Stop after the line containing "F, HX, HY, EYE = 680.0, 312.0, 582.0, 1.5": print each line exactly from the first line of the listing up to that point.

▸ **DATA SEGMENT**:
----

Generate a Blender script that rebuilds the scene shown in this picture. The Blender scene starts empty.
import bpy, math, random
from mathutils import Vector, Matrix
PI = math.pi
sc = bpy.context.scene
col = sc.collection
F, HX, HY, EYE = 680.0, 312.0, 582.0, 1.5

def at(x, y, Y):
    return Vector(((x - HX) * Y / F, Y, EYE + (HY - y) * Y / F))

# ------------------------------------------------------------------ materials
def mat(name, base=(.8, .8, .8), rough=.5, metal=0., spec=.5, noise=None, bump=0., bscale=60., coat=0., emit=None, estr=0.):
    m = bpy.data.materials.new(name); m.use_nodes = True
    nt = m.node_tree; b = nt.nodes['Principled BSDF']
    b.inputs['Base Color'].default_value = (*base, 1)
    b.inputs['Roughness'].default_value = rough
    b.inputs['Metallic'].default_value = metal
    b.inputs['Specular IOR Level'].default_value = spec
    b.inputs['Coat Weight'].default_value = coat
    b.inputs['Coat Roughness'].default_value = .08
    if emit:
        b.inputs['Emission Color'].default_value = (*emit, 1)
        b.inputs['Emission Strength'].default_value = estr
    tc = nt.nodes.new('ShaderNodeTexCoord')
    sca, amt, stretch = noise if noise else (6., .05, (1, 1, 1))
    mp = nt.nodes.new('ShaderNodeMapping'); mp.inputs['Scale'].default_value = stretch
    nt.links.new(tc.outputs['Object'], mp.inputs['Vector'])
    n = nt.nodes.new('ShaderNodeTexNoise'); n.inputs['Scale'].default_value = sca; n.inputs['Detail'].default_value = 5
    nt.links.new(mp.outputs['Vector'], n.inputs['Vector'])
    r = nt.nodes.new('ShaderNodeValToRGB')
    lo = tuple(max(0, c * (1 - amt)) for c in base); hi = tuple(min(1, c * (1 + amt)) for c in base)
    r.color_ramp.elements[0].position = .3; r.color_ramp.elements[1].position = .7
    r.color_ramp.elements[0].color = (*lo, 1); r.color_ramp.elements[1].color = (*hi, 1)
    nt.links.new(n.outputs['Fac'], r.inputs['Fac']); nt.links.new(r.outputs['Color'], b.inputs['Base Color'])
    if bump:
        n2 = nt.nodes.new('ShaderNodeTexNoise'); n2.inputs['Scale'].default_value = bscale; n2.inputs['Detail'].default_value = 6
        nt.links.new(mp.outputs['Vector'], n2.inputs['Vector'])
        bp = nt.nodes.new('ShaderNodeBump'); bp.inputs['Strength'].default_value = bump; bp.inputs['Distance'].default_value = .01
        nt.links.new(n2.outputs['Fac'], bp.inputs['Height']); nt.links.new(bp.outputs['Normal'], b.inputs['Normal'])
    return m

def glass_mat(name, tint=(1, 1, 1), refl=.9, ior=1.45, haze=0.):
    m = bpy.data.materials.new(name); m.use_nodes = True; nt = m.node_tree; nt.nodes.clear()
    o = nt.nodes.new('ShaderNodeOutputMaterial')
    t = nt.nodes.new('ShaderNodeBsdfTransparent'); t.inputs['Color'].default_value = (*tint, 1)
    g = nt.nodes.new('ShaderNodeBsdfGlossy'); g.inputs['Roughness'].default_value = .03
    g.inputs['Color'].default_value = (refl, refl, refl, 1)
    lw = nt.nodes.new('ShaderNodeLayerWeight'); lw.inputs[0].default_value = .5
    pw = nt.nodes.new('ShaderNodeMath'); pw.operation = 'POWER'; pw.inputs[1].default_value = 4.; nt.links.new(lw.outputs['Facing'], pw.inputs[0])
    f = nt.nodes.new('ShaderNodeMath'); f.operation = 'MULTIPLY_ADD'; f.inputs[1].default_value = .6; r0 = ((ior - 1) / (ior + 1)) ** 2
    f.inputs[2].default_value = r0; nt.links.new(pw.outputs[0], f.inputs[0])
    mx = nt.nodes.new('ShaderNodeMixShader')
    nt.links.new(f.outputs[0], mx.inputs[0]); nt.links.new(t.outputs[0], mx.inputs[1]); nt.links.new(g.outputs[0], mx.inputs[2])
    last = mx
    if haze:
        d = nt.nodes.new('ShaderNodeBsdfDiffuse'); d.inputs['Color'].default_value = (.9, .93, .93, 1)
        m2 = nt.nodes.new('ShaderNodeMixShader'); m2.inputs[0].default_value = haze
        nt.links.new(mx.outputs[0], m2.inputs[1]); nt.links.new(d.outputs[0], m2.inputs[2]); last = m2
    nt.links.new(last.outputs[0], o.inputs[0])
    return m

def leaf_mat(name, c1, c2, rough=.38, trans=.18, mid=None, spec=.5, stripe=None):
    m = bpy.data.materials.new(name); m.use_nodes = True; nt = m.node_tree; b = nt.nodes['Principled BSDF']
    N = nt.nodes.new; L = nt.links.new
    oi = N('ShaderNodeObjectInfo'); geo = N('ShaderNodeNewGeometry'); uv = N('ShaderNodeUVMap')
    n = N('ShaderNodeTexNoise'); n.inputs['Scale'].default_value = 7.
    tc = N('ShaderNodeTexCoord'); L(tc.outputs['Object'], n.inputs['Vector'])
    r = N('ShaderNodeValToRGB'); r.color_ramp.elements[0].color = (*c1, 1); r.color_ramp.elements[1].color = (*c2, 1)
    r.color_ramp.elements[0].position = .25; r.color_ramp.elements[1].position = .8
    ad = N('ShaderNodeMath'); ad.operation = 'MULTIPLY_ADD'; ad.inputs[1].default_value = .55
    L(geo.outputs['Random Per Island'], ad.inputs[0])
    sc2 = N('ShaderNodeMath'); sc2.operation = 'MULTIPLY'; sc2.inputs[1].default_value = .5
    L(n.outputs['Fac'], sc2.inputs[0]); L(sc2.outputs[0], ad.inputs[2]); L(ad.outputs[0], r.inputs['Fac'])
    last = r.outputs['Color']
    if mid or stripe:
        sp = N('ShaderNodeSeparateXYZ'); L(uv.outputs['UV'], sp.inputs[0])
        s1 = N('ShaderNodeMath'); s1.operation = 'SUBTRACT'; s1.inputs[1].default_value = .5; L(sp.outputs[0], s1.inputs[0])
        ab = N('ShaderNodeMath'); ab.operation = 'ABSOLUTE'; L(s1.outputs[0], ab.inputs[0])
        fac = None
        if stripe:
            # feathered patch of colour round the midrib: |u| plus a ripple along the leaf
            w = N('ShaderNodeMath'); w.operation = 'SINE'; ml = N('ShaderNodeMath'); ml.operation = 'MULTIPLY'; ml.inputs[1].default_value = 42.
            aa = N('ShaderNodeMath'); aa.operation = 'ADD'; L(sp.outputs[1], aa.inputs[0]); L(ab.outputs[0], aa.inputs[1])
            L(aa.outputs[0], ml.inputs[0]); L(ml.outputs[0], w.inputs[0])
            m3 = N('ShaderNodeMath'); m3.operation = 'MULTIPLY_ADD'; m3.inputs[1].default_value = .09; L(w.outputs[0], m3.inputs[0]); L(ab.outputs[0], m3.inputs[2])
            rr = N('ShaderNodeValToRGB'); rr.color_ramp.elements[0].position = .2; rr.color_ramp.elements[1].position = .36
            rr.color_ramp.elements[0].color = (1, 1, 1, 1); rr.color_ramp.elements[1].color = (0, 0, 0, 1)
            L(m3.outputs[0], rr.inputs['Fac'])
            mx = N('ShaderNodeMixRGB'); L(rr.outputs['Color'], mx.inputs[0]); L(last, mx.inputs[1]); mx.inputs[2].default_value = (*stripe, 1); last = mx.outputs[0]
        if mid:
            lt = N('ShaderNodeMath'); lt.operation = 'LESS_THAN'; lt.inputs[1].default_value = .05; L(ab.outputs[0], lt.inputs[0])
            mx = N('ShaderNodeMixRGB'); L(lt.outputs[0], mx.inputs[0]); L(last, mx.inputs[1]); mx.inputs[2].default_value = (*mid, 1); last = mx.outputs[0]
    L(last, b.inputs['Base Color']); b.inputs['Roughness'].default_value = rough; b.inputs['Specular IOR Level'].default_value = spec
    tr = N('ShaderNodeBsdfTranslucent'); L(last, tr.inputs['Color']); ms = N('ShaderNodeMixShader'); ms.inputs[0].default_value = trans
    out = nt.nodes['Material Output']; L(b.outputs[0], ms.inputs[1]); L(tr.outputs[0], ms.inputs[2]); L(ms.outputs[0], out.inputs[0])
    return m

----

▸ **RESULT BELOW**:
Generate a Blender script that rebuilds the scene shown in this picture. The Blender scene starts empty.
import bpy, math, random
from mathutils import Vector, Matrix
PI = math.pi
sc = bpy.context.scene
col = sc.collection
F, HX, HY, EYE = 680.0, 312.0, 582.0, 1.5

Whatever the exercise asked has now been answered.